**SOURCE MATERIAL**
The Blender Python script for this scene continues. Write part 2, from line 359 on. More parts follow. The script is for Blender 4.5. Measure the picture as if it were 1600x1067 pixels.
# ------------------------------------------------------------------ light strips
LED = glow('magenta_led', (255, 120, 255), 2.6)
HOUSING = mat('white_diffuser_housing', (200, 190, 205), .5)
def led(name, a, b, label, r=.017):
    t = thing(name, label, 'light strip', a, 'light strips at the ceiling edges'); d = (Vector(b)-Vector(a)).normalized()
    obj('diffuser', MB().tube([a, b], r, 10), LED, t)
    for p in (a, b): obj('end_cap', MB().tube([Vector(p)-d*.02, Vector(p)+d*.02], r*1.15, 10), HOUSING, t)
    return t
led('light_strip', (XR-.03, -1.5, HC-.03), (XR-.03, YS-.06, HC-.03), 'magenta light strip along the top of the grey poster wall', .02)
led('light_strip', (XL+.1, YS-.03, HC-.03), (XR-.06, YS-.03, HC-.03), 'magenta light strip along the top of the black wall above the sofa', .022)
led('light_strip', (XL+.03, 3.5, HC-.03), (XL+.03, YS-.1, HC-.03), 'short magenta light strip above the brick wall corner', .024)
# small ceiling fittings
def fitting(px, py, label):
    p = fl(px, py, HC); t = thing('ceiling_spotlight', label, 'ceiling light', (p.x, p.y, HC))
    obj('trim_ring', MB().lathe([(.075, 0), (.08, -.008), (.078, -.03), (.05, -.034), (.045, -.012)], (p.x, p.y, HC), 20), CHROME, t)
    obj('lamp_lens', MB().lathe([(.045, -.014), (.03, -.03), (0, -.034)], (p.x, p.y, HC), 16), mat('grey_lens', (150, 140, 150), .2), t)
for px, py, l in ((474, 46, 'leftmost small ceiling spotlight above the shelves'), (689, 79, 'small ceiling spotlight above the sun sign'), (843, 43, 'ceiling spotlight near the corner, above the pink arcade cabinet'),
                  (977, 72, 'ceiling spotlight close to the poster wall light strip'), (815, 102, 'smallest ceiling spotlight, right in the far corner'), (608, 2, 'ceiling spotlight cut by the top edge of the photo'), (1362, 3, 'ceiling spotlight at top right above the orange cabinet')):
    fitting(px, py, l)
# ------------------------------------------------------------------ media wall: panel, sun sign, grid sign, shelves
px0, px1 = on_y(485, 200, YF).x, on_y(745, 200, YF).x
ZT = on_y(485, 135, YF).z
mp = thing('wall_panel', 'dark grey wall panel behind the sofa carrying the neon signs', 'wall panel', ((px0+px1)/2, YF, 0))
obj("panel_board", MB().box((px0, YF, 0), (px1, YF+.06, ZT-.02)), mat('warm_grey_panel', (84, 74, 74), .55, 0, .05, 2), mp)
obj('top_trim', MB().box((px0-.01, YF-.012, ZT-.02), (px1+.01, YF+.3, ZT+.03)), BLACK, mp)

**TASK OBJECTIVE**
Each line above must be printed exactly as it appears.

**FINISHED EXERCISE**
The Blender Python script for this scene continues. Write part 2, from line 359 on. More parts follow. The script is for Blender 4.5. Measure the picture as if it were 1600x1067 pixels.
# ------------------------------------------------------------------ light strips
LED = glow('magenta_led', (255, 120, 255), 2.6)
HOUSING = mat('white_diffuser_housing', (200, 190, 205), .5)
def led(name, a, b, label, r=.017):
    t = thing(name, label, 'light strip', a, 'light strips at the ceiling edges'); d = (Vector(b)-Vector(a)).normalized()
    obj('diffuser', MB().tube([a, b], r, 10), LED, t)
    for p in (a, b): obj('end_cap', MB().tube([Vector(p)-d*.02, Vector(p)+d*.02], r*1.15, 10), HOUSING, t)
    return t
led('light_strip', (XR-.03, -1.5, HC-.03), (XR-.03, YS-.06, HC-.03), 'magenta light strip along the top of the grey poster wall', .02)
led('light_strip', (XL+.1, YS-.03, HC-.03), (XR-.06, YS-.03, HC-.03), 'magenta light strip along the top of the black wall above the sofa', .022)
led('light_strip', (XL+.03, 3.5, HC-.03), (XL+.03, YS-.1, HC-.03), 'short magenta light strip above the brick wall corner', .024)
# small ceiling fittings
def fitting(px, py, label):
    p = fl(px, py, HC); t = thing('ceiling_spotlight', label, 'ceiling light', (p.x, p.y, HC))
    obj('trim_ring', MB().lathe([(.075, 0), (.08, -.008), (.078, -.03), (.05, -.034), (.045, -.012)], (p.x, p.y, HC), 20), CHROME, t)
    obj('lamp_lens', MB().lathe([(.045, -.014), (.03, -.03), (0, -.034)], (p.x, p.y, HC), 16), mat('grey_lens', (150, 140, 150), .2), t)
for px, py, l in ((474, 46, 'leftmost small ceiling spotlight above the shelves'), (689, 79, 'small ceiling spotlight above the sun sign'), (843, 43, 'ceiling spotlight near the corner, above the pink arcade cabinet'),
                  (977, 72, 'ceiling spotlight close to the poster wall light strip'), (815, 102, 'smallest ceiling spotlight, right in the far corner'), (608, 2, 'ceiling spotlight cut by the top edge of the photo'), (1362, 3, 'ceiling spotlight at top right above the orange cabinet')):
    fitting(px, py, l)
# ------------------------------------------------------------------ media wall: panel, sun sign, grid sign, shelves
px0, px1 = on_y(485, 200, YF).x, on_y(745, 200, YF).x
ZT = on_y(485, 135, YF).z
mp = thing('wall_panel', 'dark grey wall panel behind the sofa carrying the neon signs', 'wall panel', ((px0+px1)/2, YF, 0))
obj("panel_board", MB().box((px0, YF, 0), (px1, YF+.06, ZT-.02)), mat('warm_grey_panel', (84, 74, 74), .55, 0, .05, 2), mp)
obj('top_trim', MB().box((px0-.01, YF-.012, ZT-.02), (px1+.01, YF+.3, ZT+.03)), BLACK, mp)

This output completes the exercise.